In the words of the Department of Public Works: “It turns out that air quality concerns would have prevented a playground in that space anyway.” Apparently the Department isn’t as concerned for the skaters or dogs.

22 thoughts on “Dogtown South Of Market Style”
  1. It’s been my experience that most dogs HATE skateboards, especially the sound of them. Am I crazy or does this not sound like the best thought out pairing?

  2. Great move for the neighborhood and the city.. esp as re-use for an area under the highway. Im happy to see this is finally moving forward.

  3. Agree with drew, skateboards are the only thing that spook my dog, the noise from a block away is enough to send her running. Weird paring.

  4. The dog run and skate park aren’t on adjacent parcels- the skate park is across Stevenson street from the parcel where the dog park would be.
    What really turns my gears is the fact that the promised additional open space that was supposed to be adjacent to the dog park is being replaced by city parking. It’s so insanely hypocritical that the same “transit first, transit rich” politico gasbags that are forcing the citizenry off the streets with extended meters and capping parking spaces at new developments at sub 1:1 rates are totally fine with tanking promised open spaces for their own parking needs. That’s quite a pile of doggy crap they’re forcing us to swallow.

  5. @TJ:
    I’d agree with you except for the fact that the parking is for the City’s car fleet/pool of work vehicles shared by many city agencies, not for employees’ own cars. There’s a big fundamental difference. I know for a fact that the City has gotten rid of a lot of department vehicles and moved to a more fully-shared fleet pool of fewer cars. These are for things like building inspectors who need to go all over the city visiting dozens of sites a day.

  6. Loving a skate park here. Nice alternative to Potrero’s well designed skate park — but let’s hope this doesn’t attract the drug dealers and thieves which make Potrero a nerve-wracking place to be. (especially with a (then) 10 year old who liked to skate).

  7. “These are for things like building inspectors who need to go all over the city visiting dozens of sites a day.”
    Many of the citizenry of SF are forced to make many trips per day as well. City employees should be forced to walk the walk. If it’s hard for them to carry out their days using their own transit system then I guess it’s time to improve that system.

  8. “City employees should be forced to walk the walk. If it’s hard for them to carry out their days using their own transit system then I guess it’s time to improve that system.”
    I don’t think having a few dozen fleet vehicles for a workforce of thousands is inconsistent with the City’s Transit First policy or in any way hypocritical. You can’t seriously believe that the City should not have a single vehicle. You’re looking for controversy where there is none. You should also know that the few City workers who actually do drive city cars on the job still need to feed meters and follow all the same rules as everyone else. If a city employee gets a parking ticket while on the job they have to pay it themselves.

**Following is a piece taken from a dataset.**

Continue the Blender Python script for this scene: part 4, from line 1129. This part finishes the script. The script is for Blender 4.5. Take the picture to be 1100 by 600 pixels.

  9. Please clarify: Does this mean there will no longer be a parking lot here that is open to the public? (This is where I park.) (!)

  10. Does this mean there will no longer be a parking lot here that is open to the public?
    That’s correct.

  11. In Paris they have ‘le Viaduc des Arts.’ In San Francisco we have to settle with ‘le skate parc des barks.’

  12. lol, you were probably referencing the comment by Stucco_Sux because on socketsite, the name of the commenter comes after the comment, but sf is talking about present-day San Francisco.
    From The Chronicle last Fall, Fire fuels fear as homeless rebuild camp:

    …on Wednesday, a fire started by one of the reassembled camp’s inhabitants ignited a new sense of urgency among neighbors and officials for a long-term solution.

    The fire flared up in a camper’s homemade shelter at the southern end of the encampment, which sprawls beneath the Interstate 280 on-ramp, at about 7:15 a.m. and was quickly snuffed by firefighters. The edge of one adjacent shed was burned, the freeway concrete singed and the ramp closed briefly.

    The wide, block-long area beneath the freeway at Fifth and King streets provides the homeless with excellent cover from rain and public view and for years has been a popular place to pitch tents. The California Department of Transportation…had conventional wire fencing blocking off the area, but campers easily tore it down months ago and reportedly sold it to recyclers.

    Emphasis mine to highlight the connection to the phrase “underneath freeway overpasses” used in sf’s earlier comment.
    The “kinds of people” he’s taking about are the homeless untreated schizophrenics and derelict drug addicts.

  13. okay, I was referring to the comment at 6:28 PM, not the one at 9:02 AM, which I didn’t see. Apologies to lol.